### What is required
Return, unaltered, every line from the beginning of the material below up to and including the one with "return _txt[key]".

### Stored data

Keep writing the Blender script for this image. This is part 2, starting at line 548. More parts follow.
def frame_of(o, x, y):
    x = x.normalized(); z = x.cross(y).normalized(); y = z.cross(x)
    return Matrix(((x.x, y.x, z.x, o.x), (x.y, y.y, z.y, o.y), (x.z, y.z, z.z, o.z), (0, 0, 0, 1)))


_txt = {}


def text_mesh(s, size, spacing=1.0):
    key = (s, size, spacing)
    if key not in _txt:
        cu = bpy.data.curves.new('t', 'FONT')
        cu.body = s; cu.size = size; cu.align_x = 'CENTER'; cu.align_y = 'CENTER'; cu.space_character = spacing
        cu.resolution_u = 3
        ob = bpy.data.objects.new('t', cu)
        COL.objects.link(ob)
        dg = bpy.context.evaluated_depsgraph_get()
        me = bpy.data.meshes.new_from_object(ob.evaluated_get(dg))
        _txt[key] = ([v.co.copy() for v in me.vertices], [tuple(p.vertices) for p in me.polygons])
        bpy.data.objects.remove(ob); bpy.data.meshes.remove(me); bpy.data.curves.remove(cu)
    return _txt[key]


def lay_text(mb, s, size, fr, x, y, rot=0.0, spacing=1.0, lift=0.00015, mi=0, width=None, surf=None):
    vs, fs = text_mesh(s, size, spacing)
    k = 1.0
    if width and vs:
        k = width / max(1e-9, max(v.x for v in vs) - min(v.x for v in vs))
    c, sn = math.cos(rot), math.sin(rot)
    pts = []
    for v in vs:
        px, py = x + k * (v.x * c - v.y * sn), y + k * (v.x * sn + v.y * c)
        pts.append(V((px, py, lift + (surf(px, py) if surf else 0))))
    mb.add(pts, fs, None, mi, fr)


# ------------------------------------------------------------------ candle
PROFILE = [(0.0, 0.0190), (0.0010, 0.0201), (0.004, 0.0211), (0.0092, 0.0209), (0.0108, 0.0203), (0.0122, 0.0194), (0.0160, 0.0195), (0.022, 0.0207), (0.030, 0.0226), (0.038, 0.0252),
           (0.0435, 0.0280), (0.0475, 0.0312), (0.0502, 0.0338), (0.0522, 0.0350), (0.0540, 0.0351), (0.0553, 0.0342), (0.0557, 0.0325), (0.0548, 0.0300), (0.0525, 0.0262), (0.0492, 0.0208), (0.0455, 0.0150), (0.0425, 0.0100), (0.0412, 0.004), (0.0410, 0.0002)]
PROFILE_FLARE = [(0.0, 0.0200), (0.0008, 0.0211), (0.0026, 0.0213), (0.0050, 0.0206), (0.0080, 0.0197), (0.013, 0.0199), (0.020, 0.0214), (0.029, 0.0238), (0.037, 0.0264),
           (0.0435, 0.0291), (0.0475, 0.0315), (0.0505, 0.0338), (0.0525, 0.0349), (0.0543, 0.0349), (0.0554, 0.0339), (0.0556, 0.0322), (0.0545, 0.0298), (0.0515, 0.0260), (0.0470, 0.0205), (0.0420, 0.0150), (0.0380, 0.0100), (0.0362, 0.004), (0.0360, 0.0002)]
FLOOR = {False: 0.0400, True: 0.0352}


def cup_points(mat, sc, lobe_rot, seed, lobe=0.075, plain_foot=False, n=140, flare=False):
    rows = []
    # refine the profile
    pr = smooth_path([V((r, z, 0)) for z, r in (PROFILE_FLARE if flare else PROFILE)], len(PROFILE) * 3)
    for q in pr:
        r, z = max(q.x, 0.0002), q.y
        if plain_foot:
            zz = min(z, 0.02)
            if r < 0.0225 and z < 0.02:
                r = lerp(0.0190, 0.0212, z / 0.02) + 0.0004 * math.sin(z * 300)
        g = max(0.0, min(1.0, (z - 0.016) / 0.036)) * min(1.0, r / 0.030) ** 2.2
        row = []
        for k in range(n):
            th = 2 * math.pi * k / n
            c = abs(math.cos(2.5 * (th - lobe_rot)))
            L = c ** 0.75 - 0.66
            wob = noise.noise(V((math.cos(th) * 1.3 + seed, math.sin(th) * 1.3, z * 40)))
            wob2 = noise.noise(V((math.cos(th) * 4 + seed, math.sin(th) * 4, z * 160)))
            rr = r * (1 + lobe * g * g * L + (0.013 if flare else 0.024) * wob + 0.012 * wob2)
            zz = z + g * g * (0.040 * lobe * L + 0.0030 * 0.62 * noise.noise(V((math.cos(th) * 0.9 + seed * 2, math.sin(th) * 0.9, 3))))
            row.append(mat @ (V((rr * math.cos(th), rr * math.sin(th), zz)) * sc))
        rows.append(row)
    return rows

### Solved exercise
Keep writing the Blender script for this image. This is part 2, starting at line 548. More parts follow.
def frame_of(o, x, y):
    x = x.normalized(); z = x.cross(y).normalized(); y = z.cross(x)
    return Matrix(((x.x, y.x, z.x, o.x), (x.y, y.y, z.y, o.y), (x.z, y.z, z.z, o.z), (0, 0, 0, 1)))


_txt = {}


def text_mesh(s, size, spacing=1.0):
    key = (s, size, spacing)
    if key not in _txt:
        cu = bpy.data.curves.new('t', 'FONT')
        cu.body = s; cu.size = size; cu.align_x = 'CENTER'; cu.align_y = 'CENTER'; cu.space_character = spacing
        cu.resolution_u = 3
        ob = bpy.data.objects.new('t', cu)
        COL.objects.link(ob)
        dg = bpy.context.evaluated_depsgraph_get()
        me = bpy.data.meshes.new_from_object(ob.evaluated_get(dg))
        _txt[key] = ([v.co.copy() for v in me.vertices], [tuple(p.vertices) for p in me.polygons])
        bpy.data.objects.remove(ob); bpy.data.meshes.remove(me); bpy.data.curves.remove(cu)
    return _txt[key]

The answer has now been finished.